Oil prices edged lower on Thursday, after marking another 3-1/2 year high amid the worsening geopolitical dispute between Israel and Iran, which is further raising uncertainty on supply disruptions from the region.   

International benchmark Brent crude futures was down by 0.03 percent to $77.19 per barrel, after hitting its highest since November 2014 of $78.00 earlier in the session.

West Texas Intermediate (WTI) futures was steady at $71.14 per barrel, after climbing as much as $71.89, which was close to the highs last recorded in 2014.

Iranian Forces Target Israeli Army Positions

Crude’s previous optimism came as a result of Iran’s missile barrage on the Israeli-occupied Golan Heights early in the day.

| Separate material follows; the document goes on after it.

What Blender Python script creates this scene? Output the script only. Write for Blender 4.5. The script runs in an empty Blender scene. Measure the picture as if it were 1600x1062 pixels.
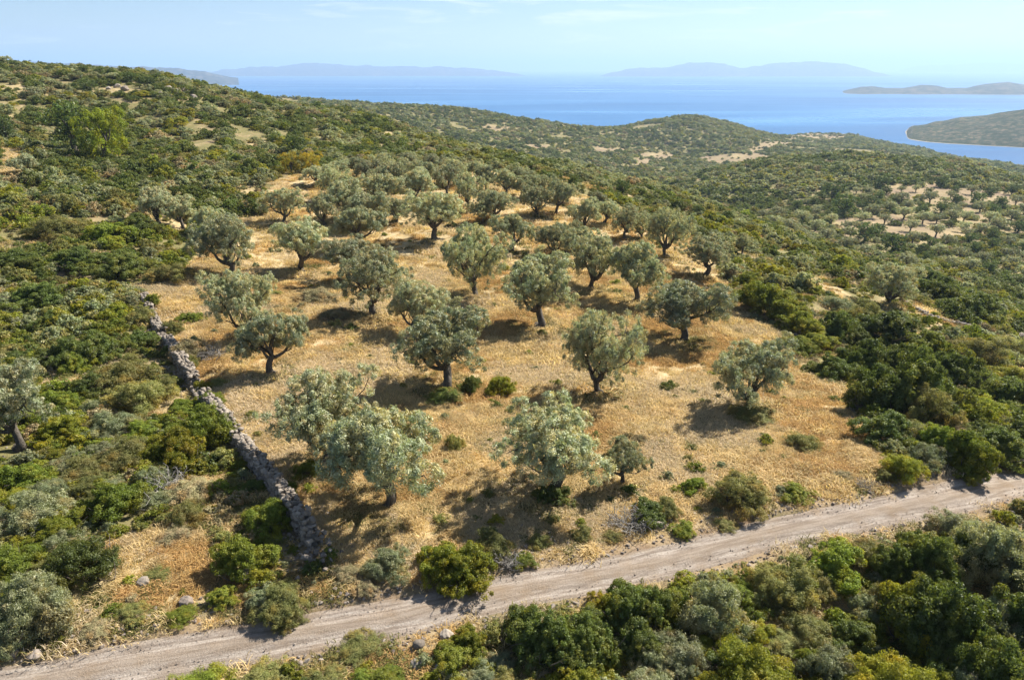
import bpy, bmesh, math, random
import numpy as np
from mathutils import Vector, Matrix

# ------------------------------------------------------------------ camera, sky, sun, exposure
K = 1.333                       # metres per layout unit
ZC = 15 * K                     # camera height over the grove
SEA = -75 * K
PITCH = math.radians(21.67)
FP = 1067.0                     # focal length in photograph pixels (1600 wide)
sc = bpy.context.scene
COL = sc.collection
cam_d = bpy.data.cameras.new('camera')
cam = bpy.data.objects.new('camera', cam_d)
COL.objects.link(cam)
cam.location = (0, 0, ZC)
cam.rotation_euler = (math.radians(90) - PITCH, 0, 0)
cam_d.sensor_width = 36
cam_d.sensor_fit = 'HORIZONTAL'
cam_d.lens = 36 * FP / 1600
cam_d.clip_start = 0.5
cam_d.clip_end = 120000
sc.camera = cam

SUN_EL = math.radians(44)
SUN_AZ = math.radians(52)       # clockwise from +Y (view direction) towards +X
world = bpy.data.worlds.new("World")
sc.world = world
world.use_nodes = True
wn, wl = world.node_tree.nodes, world.node_tree.links
wn.clear()
wo = wn.new('ShaderNodeOutputWorld')
bg = wn.new('ShaderNodeBackground')
sky = wn.new('ShaderNodeTexSky')
sky.sky_type = 'NISHITA'
sky.sun_disc = False
sky.sun_elevation = SUN_EL
sky.sun_rotation = SUN_AZ
sky.altitude = 0
sky.air_density = 0.9
sky.dust_density = 0.15
sky.ozone_density = 3.0
bg.inputs['Strength'].default_value = 0.05
# thin cirrus mixed into the sky colour
tc = wn.new('ShaderNodeTexCoord')
mp = wn.new('ShaderNodeMapping'); mp.inputs['Scale'].default_value = (2.2, 2.2, 22)
n1 = wn.new('ShaderNodeTexNoise'); n1.inputs['Scale'].default_value = 2.3; n1.inputs['Detail'].default_value = 7
n1.inputs['Roughness'].default_value = 0.62; n1.inputs['Distortion'].default_value = 0.5
cr = wn.new('ShaderNodeValToRGB')
cr.color_ramp.elements[0].position = 0.53; cr.color_ramp.elements[0].color = (0, 0, 0, 1)
cr.color_ramp.elements[1].position = 0.70; cr.color_ramp.elements[1].color = (0.75, 0.75, 0.75, 1)
mx = wn.new('ShaderNodeMix'); mx.data_type = 'RGBA'
mx.inputs['B'].default_value = (10.2, 10.4, 10.8, 1)
wl.new(tc.outputs['Generated'], mp.inputs['Vector']); wl.new(mp.outputs[0], n1.inputs['Vector'])
wl.new(n1.outputs['Fac'], cr.inputs['Fac']); wl.new(cr.outputs['Color'], mx.inputs['Factor'])
wl.new(sky.outputs[0], mx.inputs['A']); wl.new(mx.outputs['Result'], bg.inputs['Color'])
wl.new(bg.outputs[0], wo.inputs['Surface'])

sun_d = bpy.data.lights.new('sun', 'SUN')
sun_d.energy = 5.0
sun_d.angle = math.radians(0.55)
sun_d.color = (1.0, 0.935, 0.83)
sun = bpy.data.objects.new('sun', sun_d)
COL.objects.link(sun)
sdir = Vector((math.sin(SUN_AZ) * math.cos(SUN_EL), math.cos(SUN_AZ) * math.cos(SUN_EL), math.sin(SUN_EL)))
sun.rotation_euler = sdir.to_track_quat('Z', 'Y').to_euler()
sun.location = (60, 60, 120)

sc.view_settings.view_transform = 'Standard'
sc.view_settings.look = 'None'
sc.view_settings.exposure = 1.27
sc.view_settings.gamma = 1
sc.view_settings.use_curve_mapping = False
sc.cycles.use_adaptive_sampling = True
sc.cycles.max_bounces = 6
sc.cycles.diffuse_bounces = 3
sc.cycles.glossy_bounces = 2
sc.cycles.transmission_bounces = 3
sc.cycles.volume_bounces = 1
sc.cycles.use_denoising = True

rng = np.random.default_rng(7)
random.seed(7)

# ------------------------------------------------------------------ small tools
def tag(o, label=None, cat=None, group=None, kind=None):
    if label: o['label'] = label
    if cat: o['category'] = cat
    if group: o['group'] = group
    if kind: o['kind'] = kind
    return o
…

Israel Defense Forces spokesman Jonathan Conricus stated that 20 rockets were fired on Israeli army bases, with several of the missiles intercepted and zero casualties reported.

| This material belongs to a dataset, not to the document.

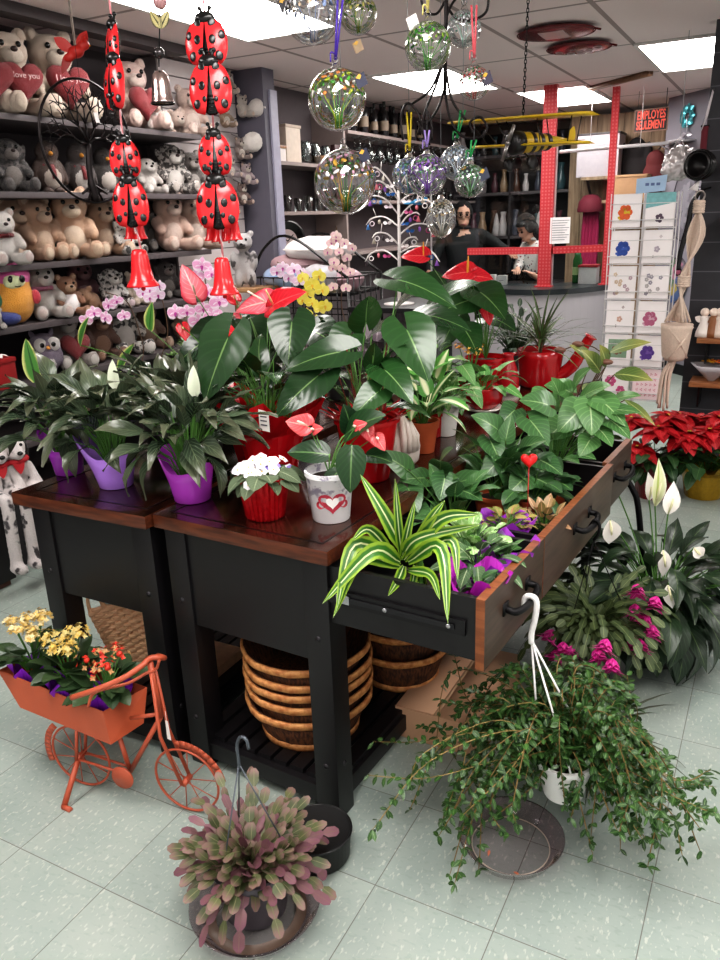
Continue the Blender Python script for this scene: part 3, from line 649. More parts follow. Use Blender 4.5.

The attack marks as one of the biggest military clash between the two countries since the conflict began in 2011.

In response to Iran’s rocket strike, Israel said on Thursday that it has attacked nearly Iran’s entire military infrastructure in neighboring Syria. Iran has not yet commented on the matter.

US Pulling Out from Iran Nuclear Deal

President Donald Trump’s announcement about the US formally withdrawing from the 2015 Iran nuclear deal became the main driver for oil prices this week.

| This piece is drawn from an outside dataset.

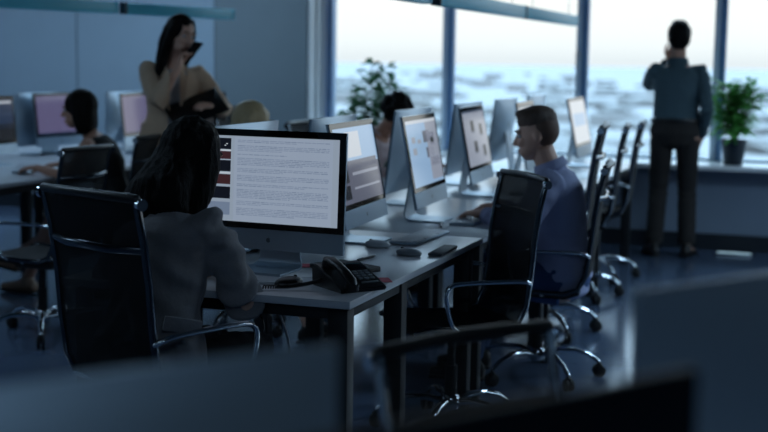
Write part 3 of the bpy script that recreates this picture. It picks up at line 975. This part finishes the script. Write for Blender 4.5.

Trump stated that the highest level of economic sanctions will be restored against Iran, and that any nation will also face limits, if they help the country with its quest for nuclear weapons.

Some analysts feared that reinstating the sanctions might further tighten global oil supplies, as Iran would have more difficulty exporting oil. The limits have already taken away about half of the country’s oil exports.  

The major Middle East oil producer and Organization of the Petroleum Exporting Countries (OPEC) member, returned to its role as a key oil exporter in January 2016, when international sanctions against Tehran were removed in exchange for limits on Iran’s nuclear program.    

Shrinking Crude Supplies


Crude also rose earlier in the session, as stockpiles continued to shrink; with the Energy Information Administration (EIA) reporting nationwide inventories has dropped by 2.2 million barrels for the week ended May 4, surpassing analysts’ estimates of a 719,000 barrels decline.

The decrease in supplies came as oil imports experienced its biggest one-week decline since late February. Net crude imports went down by nearly 1 million barrels per day (bpd) to 5.4 million bpd.

The data also showed that domestic oil production, bolstered by shale extraction, marked a new all-time high of 10.70 million bpd last week. Russia is currently the only country the produces more by about 11 million bpd.